Remarkably, 140 years ago Tubber played a hurling match against Galway outfit, Gort, who will provide the opposition once again.
It is 10-minute spin from Gort to Tubber, but it promises to be a festival of hurling and camogie with underage teams also participating in the event. “This all stemmed from a club development plan a few years ago,” explains Tubber committee member Rory O’Connor.
“We were looking at the club, the history of it, the whole lot. We are referenced in a lot of places, there is reference to this match that we are replaying, a match between ourselves and Gort, referenced by Michael Cusack in his newspaper column, and Paul Rouse, then referenced it in his book The Hurlers recently.
“There was also talk of other historic games in the parish, we as a club decided it would be great to commemorate that, not so much the match, but the club being around and first registered 140 years ago.
“It is also good to mark that the game against Gort, who were there at the time, too. We invited them out to replay us in the game, marking 140 years of Tubber as a club, but it is also commemorating the match.”
Significant links exist between Tubber and Gort. “We're either side of the border,” O’Connor says. “There is a great rivalry, but then again when we played in a county intermediate final last year, there would have been a lot of Gort people supporting us that day.
Tubber's Patrick O'Connor won an All-Ireland SHC medal with Clare in 2013. Photo by: David Maher/Sportsfile
“When Gort won a county final in 2014, I had first cousins playing for them, and I still have first cousins playing for them now. We would all know each other very well.”
It matters deeply to the people of Tubber to maintain the history of the club, while also trying to plan for the future, maximising the resources available. “We’re very conscious that we're a very small club,” O’Connor says.
“We've been around a while, we've never won a senior county championship, but we've won other competitions. We like to celebrate those and we're very proud of what we're doing with our underage. We've set-up Tubber Tigers, our nursery from U5 up to U11/U12. We started off a few years ago, we'd have been struggling with numbers, but if you come down to our pitch on a Tuesday evening at 6pm, you'd see maybe 100 kids there now.
“For a club of our size, we're lucky that we've players coming from Ballyvaughan, as far as way as Fanore, we've kids and adults playing for us from Michael Cusacks in Carron, Ballyvaughan, New Quay, and Fanore. There is a good skelp of north Clare where we've players and club members.”
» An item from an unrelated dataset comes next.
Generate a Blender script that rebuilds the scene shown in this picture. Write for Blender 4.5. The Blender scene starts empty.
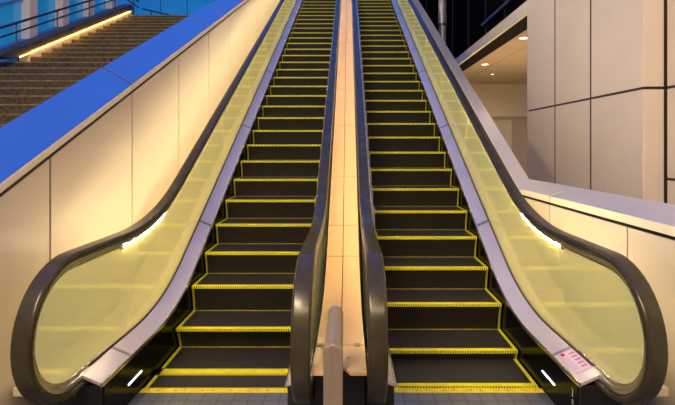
import bpy, math, random
from mathutils import Vector
random.seed(7)
SC = bpy.context.scene
COL = SC.collection
T30 = math.tan(math.radians(30.0))
F = 452.0
EYE = 1.8
CX = 0.045                       # camera x; the middle between the two escalators is x = 0


def R(x):                        # sideways distance from the lens -> world x
    return x + CX


# ------------------------------------------------------------------ materials
def mat(name, color=(.8, .8, .8), rough=.5, metal=0.0, spec=.5, coat=0.0, emit=None, estr=1.0):
    m = bpy.data.materials.new(name)
    m.use_nodes = True
    b = m.node_tree.nodes['Principled BSDF']
    b.inputs['Base Color'].default_value = (*color, 1)
    b.inputs['Roughness'].default_value = rough
    b.inputs['Metallic'].default_value = metal
    b.inputs['Specular IOR Level'].default_value = spec
    b.inputs['Coat Weight'].default_value = coat
    b.inputs['Coat Roughness'].default_value = .05
    if emit:
        b.inputs['Emission Color'].default_value = (*emit, 1)
        b.inputs['Emission Strength'].default_value = estr
    return m


def nodes(m):
    return m.node_tree.nodes, m.node_tree.links, m.node_tree.nodes['Principled BSDF']


def noise_tint(m, scale=6.0, lo=.86, hi=1.06, detail=4, stretch=(1, 1, 1), bump=0.0, rvar=0.0):
    """mottle the base colour (wear, grain) with object-space noise"""
    n, l, b = nodes(m)
    tc = n.new('ShaderNodeTexCoord')
    mp = n.new('ShaderNodeMapping')
    mp.inputs['Scale'].default_value = stretch
    nz = n.new('ShaderNodeTexNoise')
    nz.inputs['Scale'].default_value = scale
    nz.inputs['Detail'].default_value = detail
    mr = n.new('ShaderNodeMapRange')
    mr.inputs['From Min'].default_value = .3
    mr.inputs['From Max'].default_value = .7
    mr.inputs['To Min'].default_value = lo
    mr.inputs['To Max'].default_value = hi
    mx = n.new('ShaderNodeMix')
    mx.data_type = 'RGBA'
    mx.blend_type = 'MULTIPLY'
    mx.inputs['Factor'].default_value = 1
    mx.inputs['A'].default_value = b.inputs['Base Color'].default_value[:]
    l.new(tc.outputs['Object'], mp.inputs['Vector'])
    l.new(mp.outputs['Vector'], nz.inputs['Vector'])
    l.new(nz.outputs['Fac'], mr.inputs['Value'])
    cc = n.new('ShaderNodeCombineColor')
    for k in ('Red', 'Green', 'Blue'):
        l.new(mr.outputs['Result'], cc.inputs[k])
    l.new(cc.outputs['Color'], mx.inputs['B'])
    l.new(mx.outputs['Result'], b.inputs['Base Color'])
    if bump:
        bp = n.new('ShaderNodeBump')
        bp.inputs['Strength'].default_value = bump
        bp.inputs['Distance'].default_value = .01
        l.new(nz.outputs['Fac'], bp.inputs['Height'])
        l.new(bp.outputs['Normal'], b.inputs['Normal'])
    if rvar:
        r0 = b.inputs['Roughness'].default_value
        m2 = n.new('ShaderNodeMapRange')
        m2.inputs['From Min'].default_value = .3
        m2.inputs['From Max'].default_value = .7
        m2.inputs['To Min'].default_value = max(.02, r0 - rvar)
        m2.inputs['To Max'].default_value = r0 + rvar
        l.new(nz.outputs['Fac'], m2.inputs['Value'])
        l.new(m2.outputs['Result'], b.inputs['Roughness'])
    return m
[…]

In the juvenile ranks from U12 to U20, Tubber combine with Crusheen, and O’Connor is hopeful. “We can already see an improvement, we can already see more players coming through to the next stage,” he says about the Tubber Tigers.
“We've 30 girls playing camogie and we didn't have camogie six years ago. We've have a social camogie team now which started in 2022/23. We didn't have social camogie before so this is a very positive.
“More people are involved, you've parents involved, and they want to play themselves. Everything so far has been all positive.”
There will be a festival of hurling and camogie in Tubber on Sunday.
At adult level in Clare, Tubber have contested a number of Intermediate deciders during the past decade. “We were senior for a long time, from 1976 until 2015,” O’Connor says.
“Once you go down, it is very hard to get back up. We've competed in four finals since then, losing all four in different manners. We've a good bunch of lads there, who will be competing again this year.”
On and off the pitch, Tubber are trying to make progress.
A new playground through a collaboration with the local community group has been beneficial, while Sunday’s event is another important day for the club. “We've a committee looking after the day, but also a committee looking after the commemorative match programme,” O’Connor says.
“It is a free event. We've very good supporters, members wise and sponsors. We go to the same people for fundraising all the time, we don't see the point in charging those people for something we should all be enjoying.
“We're constantly looking at ways to improve the whole area because it is a rural pitch. The pitch is in the middle of the parish, there is one house near it, there is no shop, no pub or anything near it. So, we are always looking at ways to attract the community to use the facility.”
Hurling, though, has always been relevant in Tubber for 140 years.